* **WRITTEN PROBLEM**: Omit all images, then repeat exactly the lines below from the one containing "What Blender Python" through the one containing "COL = SC.collection", both ends included.

Scene modeling code data:
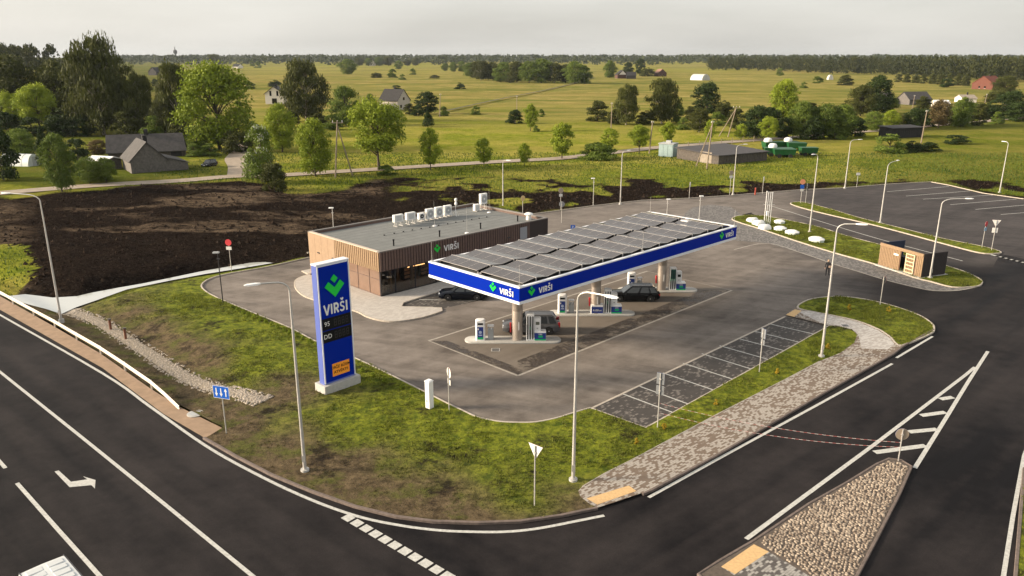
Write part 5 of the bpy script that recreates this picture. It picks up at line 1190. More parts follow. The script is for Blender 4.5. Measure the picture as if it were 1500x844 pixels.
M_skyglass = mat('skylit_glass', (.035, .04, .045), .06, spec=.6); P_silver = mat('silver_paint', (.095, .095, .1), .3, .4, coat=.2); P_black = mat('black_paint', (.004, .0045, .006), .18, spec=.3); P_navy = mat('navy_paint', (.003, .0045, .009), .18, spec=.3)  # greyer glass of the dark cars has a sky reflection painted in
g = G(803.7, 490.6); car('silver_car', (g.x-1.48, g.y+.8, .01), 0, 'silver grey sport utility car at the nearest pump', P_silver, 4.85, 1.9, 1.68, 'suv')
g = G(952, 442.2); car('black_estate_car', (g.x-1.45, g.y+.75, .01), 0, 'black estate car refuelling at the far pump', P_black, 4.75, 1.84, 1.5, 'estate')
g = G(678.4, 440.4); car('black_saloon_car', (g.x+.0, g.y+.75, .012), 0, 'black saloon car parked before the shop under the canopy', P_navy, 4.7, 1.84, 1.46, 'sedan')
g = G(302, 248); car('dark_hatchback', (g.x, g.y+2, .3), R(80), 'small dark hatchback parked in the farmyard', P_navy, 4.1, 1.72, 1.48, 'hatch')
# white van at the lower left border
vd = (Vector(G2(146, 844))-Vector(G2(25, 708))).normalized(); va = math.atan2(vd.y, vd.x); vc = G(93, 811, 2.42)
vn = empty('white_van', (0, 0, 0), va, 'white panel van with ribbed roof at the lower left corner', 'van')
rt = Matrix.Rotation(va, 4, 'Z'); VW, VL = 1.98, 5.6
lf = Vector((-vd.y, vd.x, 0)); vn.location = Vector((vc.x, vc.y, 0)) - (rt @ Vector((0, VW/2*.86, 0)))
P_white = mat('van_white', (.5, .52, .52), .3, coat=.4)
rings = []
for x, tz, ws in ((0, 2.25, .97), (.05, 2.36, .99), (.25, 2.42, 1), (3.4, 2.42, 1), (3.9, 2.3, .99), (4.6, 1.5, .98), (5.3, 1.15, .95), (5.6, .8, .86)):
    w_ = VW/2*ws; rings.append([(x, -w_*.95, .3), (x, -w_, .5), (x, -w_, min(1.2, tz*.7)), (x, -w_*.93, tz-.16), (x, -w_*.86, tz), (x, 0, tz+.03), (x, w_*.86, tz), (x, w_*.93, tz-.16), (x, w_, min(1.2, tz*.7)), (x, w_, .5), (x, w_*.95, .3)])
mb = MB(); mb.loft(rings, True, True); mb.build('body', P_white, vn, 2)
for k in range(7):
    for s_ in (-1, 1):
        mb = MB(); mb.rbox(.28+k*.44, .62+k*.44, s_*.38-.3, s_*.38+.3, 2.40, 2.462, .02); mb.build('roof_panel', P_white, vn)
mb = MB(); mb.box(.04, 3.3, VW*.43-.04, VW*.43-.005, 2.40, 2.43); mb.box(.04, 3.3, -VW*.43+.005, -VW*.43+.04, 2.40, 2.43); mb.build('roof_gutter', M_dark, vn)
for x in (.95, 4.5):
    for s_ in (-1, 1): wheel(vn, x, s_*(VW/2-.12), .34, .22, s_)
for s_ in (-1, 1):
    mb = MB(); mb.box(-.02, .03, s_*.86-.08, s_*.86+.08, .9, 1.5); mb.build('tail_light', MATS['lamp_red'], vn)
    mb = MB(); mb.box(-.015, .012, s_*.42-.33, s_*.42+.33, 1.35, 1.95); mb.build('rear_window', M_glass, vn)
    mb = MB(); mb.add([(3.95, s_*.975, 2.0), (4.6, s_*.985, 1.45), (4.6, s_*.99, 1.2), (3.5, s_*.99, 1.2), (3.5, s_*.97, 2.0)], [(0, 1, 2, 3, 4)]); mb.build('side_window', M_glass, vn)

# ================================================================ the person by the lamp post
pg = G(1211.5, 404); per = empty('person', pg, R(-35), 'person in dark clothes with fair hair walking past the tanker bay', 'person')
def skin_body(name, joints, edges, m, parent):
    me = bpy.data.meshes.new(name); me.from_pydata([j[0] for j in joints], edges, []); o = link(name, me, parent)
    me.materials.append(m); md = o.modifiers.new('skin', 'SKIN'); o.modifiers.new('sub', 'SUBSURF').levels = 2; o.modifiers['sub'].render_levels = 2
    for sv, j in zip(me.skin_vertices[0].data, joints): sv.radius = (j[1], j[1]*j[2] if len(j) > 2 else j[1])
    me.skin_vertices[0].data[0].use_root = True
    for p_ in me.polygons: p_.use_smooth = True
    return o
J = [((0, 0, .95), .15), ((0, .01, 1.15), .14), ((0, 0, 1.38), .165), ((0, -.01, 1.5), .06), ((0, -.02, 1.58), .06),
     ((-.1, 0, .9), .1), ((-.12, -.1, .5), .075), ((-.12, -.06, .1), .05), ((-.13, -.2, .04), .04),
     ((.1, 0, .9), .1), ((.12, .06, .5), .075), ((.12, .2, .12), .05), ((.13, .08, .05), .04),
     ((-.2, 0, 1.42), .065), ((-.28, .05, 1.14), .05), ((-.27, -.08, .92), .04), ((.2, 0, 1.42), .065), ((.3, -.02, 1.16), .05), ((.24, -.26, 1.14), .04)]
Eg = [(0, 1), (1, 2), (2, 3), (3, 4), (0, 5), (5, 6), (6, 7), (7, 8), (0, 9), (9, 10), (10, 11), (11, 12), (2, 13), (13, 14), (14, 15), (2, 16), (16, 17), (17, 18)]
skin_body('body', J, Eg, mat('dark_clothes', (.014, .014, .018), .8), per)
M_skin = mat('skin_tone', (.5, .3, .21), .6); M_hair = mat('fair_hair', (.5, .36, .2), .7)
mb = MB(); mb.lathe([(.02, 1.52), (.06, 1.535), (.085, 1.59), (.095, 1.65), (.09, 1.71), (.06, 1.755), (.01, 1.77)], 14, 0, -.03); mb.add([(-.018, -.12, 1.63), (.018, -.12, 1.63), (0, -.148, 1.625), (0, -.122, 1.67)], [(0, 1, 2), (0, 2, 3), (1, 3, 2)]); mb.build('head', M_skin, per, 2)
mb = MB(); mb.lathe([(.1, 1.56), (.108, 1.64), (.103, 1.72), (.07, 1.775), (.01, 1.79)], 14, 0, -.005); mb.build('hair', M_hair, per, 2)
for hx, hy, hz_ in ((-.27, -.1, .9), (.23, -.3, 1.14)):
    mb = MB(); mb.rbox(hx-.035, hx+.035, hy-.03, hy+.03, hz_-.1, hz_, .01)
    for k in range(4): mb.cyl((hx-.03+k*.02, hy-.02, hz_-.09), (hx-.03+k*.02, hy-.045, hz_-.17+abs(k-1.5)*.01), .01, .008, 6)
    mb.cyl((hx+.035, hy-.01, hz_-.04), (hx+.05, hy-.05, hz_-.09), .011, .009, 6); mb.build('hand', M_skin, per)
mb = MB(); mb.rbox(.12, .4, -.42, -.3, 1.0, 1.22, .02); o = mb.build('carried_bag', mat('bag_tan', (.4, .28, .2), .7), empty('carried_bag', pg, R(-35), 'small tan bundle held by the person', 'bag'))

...

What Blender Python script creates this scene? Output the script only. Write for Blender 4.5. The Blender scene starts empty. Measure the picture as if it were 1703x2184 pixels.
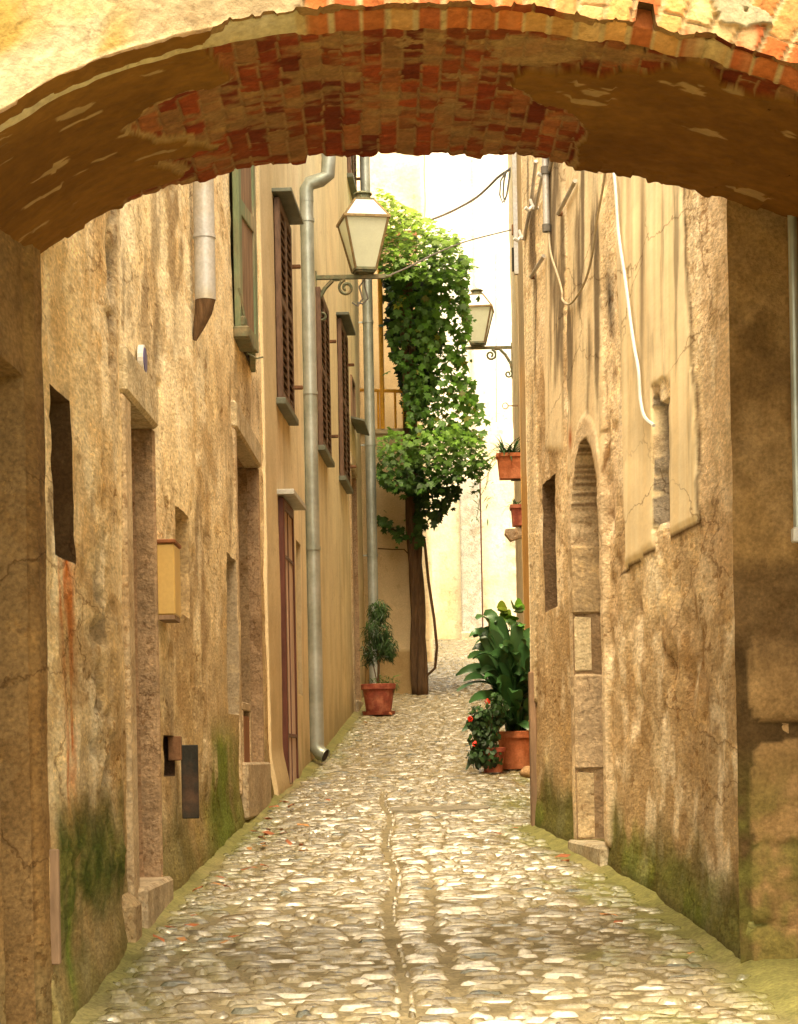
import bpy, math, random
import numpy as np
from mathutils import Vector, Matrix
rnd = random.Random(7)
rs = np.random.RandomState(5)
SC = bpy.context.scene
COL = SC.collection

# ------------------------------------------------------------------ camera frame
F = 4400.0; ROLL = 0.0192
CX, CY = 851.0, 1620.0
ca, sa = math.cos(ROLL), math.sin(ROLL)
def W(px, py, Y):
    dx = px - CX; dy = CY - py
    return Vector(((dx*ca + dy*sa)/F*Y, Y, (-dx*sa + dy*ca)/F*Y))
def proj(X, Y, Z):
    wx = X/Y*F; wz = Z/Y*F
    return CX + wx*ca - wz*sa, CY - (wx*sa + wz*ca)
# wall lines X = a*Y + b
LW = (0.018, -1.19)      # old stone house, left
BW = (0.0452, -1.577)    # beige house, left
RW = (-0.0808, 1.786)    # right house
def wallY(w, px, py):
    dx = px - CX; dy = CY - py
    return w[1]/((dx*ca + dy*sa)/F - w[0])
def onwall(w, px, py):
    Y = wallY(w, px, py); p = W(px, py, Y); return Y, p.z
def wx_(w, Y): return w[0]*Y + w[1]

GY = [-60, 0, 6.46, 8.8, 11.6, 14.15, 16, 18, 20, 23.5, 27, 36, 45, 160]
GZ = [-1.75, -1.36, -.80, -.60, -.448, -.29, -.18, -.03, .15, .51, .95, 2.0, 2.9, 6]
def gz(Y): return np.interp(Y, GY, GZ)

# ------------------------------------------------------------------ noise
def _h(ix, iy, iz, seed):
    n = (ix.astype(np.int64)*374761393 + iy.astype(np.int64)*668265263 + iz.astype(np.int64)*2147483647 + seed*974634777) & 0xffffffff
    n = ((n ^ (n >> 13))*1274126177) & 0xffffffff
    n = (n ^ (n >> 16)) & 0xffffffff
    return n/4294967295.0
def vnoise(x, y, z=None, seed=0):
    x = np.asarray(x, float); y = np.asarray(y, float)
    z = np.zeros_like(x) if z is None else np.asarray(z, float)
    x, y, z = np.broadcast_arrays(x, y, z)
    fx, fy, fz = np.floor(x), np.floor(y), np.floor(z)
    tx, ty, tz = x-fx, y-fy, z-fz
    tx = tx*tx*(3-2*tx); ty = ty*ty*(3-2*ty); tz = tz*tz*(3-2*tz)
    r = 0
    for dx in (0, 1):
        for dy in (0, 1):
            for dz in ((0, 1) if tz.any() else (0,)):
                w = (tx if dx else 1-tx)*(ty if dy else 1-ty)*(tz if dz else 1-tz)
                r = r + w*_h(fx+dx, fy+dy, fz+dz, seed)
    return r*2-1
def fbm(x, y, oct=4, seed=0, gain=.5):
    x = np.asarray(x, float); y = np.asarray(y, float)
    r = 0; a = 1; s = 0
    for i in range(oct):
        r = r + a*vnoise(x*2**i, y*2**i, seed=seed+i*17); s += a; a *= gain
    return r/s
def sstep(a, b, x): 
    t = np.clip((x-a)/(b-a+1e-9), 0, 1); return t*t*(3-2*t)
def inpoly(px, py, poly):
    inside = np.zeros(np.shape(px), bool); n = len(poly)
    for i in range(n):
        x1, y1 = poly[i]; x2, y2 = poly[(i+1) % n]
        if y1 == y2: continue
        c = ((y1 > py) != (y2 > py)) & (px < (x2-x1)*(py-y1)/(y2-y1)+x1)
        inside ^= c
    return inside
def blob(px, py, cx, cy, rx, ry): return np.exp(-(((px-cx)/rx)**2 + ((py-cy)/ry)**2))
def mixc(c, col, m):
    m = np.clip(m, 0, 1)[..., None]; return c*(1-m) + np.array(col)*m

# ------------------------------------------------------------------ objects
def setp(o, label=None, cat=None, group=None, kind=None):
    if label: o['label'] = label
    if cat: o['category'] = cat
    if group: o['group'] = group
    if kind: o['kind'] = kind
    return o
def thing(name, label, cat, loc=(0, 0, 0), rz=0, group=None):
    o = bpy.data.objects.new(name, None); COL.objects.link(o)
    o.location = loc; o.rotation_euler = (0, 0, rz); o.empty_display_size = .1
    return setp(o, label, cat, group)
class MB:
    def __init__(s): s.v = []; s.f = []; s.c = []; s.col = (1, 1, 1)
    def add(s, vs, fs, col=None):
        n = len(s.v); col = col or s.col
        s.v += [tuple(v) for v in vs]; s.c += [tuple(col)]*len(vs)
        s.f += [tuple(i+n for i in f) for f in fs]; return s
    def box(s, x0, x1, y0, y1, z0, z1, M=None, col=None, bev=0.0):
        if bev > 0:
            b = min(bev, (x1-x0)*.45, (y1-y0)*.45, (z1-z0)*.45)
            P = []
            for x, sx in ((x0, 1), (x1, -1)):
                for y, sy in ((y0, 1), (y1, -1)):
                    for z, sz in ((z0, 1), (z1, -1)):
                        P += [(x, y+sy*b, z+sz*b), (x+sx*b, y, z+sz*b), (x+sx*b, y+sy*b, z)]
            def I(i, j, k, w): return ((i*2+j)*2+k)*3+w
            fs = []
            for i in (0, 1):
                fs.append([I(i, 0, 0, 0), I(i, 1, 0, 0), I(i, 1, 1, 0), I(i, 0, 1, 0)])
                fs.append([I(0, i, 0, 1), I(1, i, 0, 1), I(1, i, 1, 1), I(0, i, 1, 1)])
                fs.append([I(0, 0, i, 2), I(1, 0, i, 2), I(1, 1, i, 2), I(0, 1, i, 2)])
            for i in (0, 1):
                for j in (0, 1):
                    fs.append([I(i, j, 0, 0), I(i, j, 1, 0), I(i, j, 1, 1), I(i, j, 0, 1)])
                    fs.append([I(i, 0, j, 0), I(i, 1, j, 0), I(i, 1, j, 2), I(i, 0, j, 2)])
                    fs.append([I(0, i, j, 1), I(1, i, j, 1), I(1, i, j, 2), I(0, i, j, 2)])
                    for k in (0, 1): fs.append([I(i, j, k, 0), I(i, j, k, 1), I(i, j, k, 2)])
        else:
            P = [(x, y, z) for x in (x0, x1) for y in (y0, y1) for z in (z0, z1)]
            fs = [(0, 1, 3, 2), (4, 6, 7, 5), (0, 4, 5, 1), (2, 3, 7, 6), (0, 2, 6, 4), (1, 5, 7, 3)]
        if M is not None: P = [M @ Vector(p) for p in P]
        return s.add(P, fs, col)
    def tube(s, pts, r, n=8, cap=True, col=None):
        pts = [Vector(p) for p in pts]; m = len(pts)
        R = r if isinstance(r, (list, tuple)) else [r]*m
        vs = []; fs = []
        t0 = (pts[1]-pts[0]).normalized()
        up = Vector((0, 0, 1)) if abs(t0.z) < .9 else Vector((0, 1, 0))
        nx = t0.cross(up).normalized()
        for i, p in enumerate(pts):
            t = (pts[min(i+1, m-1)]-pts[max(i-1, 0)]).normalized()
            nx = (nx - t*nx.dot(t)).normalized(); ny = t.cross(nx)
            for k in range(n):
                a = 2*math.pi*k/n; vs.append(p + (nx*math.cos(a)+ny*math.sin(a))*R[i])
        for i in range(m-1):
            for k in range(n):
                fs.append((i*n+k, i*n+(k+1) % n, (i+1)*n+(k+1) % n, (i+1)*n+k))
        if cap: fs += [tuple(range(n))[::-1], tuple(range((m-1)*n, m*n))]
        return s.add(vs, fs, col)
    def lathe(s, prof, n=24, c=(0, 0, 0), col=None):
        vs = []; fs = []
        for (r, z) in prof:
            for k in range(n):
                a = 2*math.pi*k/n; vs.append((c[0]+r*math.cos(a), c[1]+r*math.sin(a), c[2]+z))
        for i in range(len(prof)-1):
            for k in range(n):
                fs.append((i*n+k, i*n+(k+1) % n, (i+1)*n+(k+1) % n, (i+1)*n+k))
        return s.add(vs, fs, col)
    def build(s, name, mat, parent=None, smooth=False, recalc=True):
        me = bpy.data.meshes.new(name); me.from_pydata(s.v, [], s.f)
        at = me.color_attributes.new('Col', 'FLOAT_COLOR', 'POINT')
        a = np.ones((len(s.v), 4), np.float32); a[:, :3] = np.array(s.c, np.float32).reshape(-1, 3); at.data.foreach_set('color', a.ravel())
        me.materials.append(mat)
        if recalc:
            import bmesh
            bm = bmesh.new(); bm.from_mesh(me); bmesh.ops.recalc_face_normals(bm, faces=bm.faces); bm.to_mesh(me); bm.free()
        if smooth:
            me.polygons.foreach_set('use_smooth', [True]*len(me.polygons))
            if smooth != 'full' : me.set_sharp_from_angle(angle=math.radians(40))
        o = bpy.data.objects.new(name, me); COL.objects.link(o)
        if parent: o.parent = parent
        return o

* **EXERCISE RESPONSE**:
What Blender Python script creates this scene? Output the script only. Write for Blender 4.5. The Blender scene starts empty. Measure the picture as if it were 1703x2184 pixels.
import bpy, math, random
import numpy as np
from mathutils import Vector, Matrix
rnd = random.Random(7)
rs = np.random.RandomState(5)
SC = bpy.context.scene
COL = SC.collection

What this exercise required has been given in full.